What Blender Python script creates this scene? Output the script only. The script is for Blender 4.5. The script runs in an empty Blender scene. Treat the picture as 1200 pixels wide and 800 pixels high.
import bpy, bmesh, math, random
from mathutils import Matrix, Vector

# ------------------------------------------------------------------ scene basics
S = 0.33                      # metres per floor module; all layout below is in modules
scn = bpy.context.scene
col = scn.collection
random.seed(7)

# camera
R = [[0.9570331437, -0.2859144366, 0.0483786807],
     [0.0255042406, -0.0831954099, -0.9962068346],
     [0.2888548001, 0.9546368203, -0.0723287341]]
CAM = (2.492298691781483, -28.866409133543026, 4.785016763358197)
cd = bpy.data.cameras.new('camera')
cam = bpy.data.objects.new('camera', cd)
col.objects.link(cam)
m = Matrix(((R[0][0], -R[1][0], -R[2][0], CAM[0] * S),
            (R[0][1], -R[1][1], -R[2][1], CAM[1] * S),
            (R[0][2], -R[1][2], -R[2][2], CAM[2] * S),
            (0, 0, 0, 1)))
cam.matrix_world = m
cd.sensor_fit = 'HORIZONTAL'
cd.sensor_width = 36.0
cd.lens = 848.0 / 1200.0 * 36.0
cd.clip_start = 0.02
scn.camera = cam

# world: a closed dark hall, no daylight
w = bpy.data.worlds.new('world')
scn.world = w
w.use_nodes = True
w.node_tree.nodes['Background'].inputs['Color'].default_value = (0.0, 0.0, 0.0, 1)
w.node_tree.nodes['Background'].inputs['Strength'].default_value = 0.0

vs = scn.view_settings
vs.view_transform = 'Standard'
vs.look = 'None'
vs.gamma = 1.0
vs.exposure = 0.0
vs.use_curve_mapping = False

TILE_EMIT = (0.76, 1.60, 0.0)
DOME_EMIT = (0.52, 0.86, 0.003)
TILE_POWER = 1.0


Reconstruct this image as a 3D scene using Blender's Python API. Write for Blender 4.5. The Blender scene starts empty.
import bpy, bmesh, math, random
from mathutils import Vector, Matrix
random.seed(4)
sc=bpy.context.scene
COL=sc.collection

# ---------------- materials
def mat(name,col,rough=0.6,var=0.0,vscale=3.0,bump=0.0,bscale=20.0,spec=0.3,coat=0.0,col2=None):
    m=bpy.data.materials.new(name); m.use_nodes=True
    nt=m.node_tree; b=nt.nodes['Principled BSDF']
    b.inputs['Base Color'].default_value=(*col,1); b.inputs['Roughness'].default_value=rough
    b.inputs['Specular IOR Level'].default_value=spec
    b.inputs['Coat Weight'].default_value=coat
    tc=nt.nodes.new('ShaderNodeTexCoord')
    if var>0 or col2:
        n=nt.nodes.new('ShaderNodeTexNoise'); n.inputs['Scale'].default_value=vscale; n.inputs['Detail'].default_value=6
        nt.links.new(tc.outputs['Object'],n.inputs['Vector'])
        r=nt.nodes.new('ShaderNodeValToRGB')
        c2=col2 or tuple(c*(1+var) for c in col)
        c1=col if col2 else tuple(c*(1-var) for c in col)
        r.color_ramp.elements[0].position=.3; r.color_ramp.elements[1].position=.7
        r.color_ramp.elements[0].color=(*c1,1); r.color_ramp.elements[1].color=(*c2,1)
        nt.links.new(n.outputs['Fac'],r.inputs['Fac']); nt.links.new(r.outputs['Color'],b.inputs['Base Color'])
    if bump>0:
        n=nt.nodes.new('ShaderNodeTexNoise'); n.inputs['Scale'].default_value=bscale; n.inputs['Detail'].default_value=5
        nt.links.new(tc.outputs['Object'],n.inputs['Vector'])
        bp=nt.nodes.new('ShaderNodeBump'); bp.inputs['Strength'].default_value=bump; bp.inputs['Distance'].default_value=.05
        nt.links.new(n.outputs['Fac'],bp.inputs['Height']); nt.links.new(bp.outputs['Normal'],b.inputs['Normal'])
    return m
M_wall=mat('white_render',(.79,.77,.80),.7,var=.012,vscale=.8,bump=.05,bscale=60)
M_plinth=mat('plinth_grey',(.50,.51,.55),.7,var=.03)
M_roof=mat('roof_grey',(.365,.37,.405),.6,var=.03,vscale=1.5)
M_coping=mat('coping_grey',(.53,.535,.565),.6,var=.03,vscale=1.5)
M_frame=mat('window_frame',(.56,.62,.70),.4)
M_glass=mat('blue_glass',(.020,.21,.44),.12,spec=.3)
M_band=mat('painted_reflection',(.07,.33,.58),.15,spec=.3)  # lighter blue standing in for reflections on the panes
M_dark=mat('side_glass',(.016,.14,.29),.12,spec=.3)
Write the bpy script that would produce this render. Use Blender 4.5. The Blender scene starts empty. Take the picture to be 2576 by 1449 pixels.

************

WHAT YOU SHOULD DO — Copy down the material exactly as written.

RESPONSE —
What Blender Python script creates this scene? Output the script only. The script is for Blender 4.5. The script runs in an empty Blender scene. Treat the picture as 1200 pixels wide and 800 pixels high.
import bpy, bmesh, math, random
from mathutils import Matrix, Vector

# ------------------------------------------------------------------ scene basics
S = 0.33                      # metres per floor module; all layout below is in modules
scn = bpy.context.scene
col = scn.collection
random.seed(7)

# camera
R = [[0.9570331437, -0.2859144366, 0.0483786807],
     [0.0255042406, -0.0831954099, -0.9962068346],
     [0.2888548001, 0.9546368203, -0.0723287341]]
CAM = (2.492298691781483, -28.866409133543026, 4.785016763358197)
cd = bpy.data.cameras.new('camera')
cam = bpy.data.objects.new('camera', cd)
col.objects.link(cam)
m = Matrix(((R[0][0], -R[1][0], -R[2][0], CAM[0] * S),
            (R[0][1], -R[1][1], -R[2][1], CAM[1] * S),
            (R[0][2], -R[1][2], -R[2][2], CAM[2] * S),
            (0, 0, 0, 1)))
cam.matrix_world = m
cd.sensor_fit = 'HORIZONTAL'
cd.sensor_width = 36.0
cd.lens = 848.0 / 1200.0 * 36.0
cd.clip_start = 0.02
scn.camera = cam

# world: a closed dark hall, no daylight
w = bpy.data.worlds.new('world')
scn.world = w
w.use_nodes = True
w.node_tree.nodes['Background'].inputs['Color'].default_value = (0.0, 0.0, 0.0, 1)
w.node_tree.nodes['Background'].inputs['Strength'].default_value = 0.0

vs = scn.view_settings
vs.view_transform = 'Standard'
vs.look = 'None'
vs.gamma = 1.0
vs.exposure = 0.0
vs.use_curve_mapping = False

TILE_EMIT = (0.76, 1.60, 0.0)
DOME_EMIT = (0.52, 0.86, 0.003)
TILE_POWER = 1.0


Reconstruct this image as a 3D scene using Blender's Python API. Write for Blender 4.5. The Blender scene starts empty.
import bpy, bmesh, math, random
from mathutils import Vector, Matrix
random.seed(4)
sc=bpy.context.scene
COL=sc.collection

# ---------------- materials
def mat(name,col,rough=0.6,var=0.0,vscale=3.0,bump=0.0,bscale=20.0,spec=0.3,coat=0.0,col2=None):
    m=bpy.data.materials.new(name); m.use_nodes=True
    nt=m.node_tree; b=nt.nodes['Principled BSDF']
    b.inputs['Base Color'].default_value=(*col,1); b.inputs['Roughness'].default_value=rough
    b.inputs['Specular IOR Level'].default_value=spec
    b.inputs['Coat Weight'].default_value=coat
    tc=nt.nodes.new('ShaderNodeTexCoord')
    if var>0 or col2:
        n=nt.nodes.new('ShaderNodeTexNoise'); n.inputs['Scale'].default_value=vscale; n.inputs['Detail'].default_value=6
        nt.links.new(tc.outputs['Object'],n.inputs['Vector'])
        r=nt.nodes.new('ShaderNodeValToRGB')
        c2=col2 or tuple(c*(1+var) for c in col)
        c1=col if col2 else tuple(c*(1-var) for c in col)
        r.color_ramp.elements[0].position=.3; r.color_ramp.elements[1].position=.7
        r.color_ramp.elements[0].color=(*c1,1); r.color_ramp.elements[1].color=(*c2,1)
        nt.links.new(n.outputs['Fac'],r.inputs['Fac']); nt.links.new(r.outputs['Color'],b.inputs['Base Color'])
    if bump>0:
        n=nt.nodes.new('ShaderNodeTexNoise'); n.inputs['Scale'].default_value=bscale; n.inputs['Detail'].default_value=5
        nt.links.new(tc.outputs['Object'],n.inputs['Vector'])
        bp=nt.nodes.new('ShaderNodeBump'); bp.inputs['Strength'].default_value=bump; bp.inputs['Distance'].default_value=.05
        nt.links.new(n.outputs['Fac'],bp.inputs['Height']); nt.links.new(bp.outputs['Normal'],b.inputs['Normal'])
    return m
M_wall=mat('white_render',(.79,.77,.80),.7,var=.012,vscale=.8,bump=.05,bscale=60)
M_plinth=mat('plinth_grey',(.50,.51,.55),.7,var=.03)
M_roof=mat('roof_grey',(.365,.37,.405),.6,var=.03,vscale=1.5)
M_coping=mat('coping_grey',(.53,.535,.565),.6,var=.03,vscale=1.5)
M_frame=mat('window_frame',(.56,.62,.70),.4)
M_glass=mat('blue_glass',(.020,.21,.44),.12,spec=.3)
M_band=mat('painted_reflection',(.07,.33,.58),.15,spec=.3)  # lighter blue standing in for reflections on the panes
M_dark=mat('side_glass',(.016,.14,.29),.12,spec=.3)
Write the bpy script that would produce this render. Use Blender 4.5. The Blender scene starts empty. Take the picture to be 2576 by 1449 pixels.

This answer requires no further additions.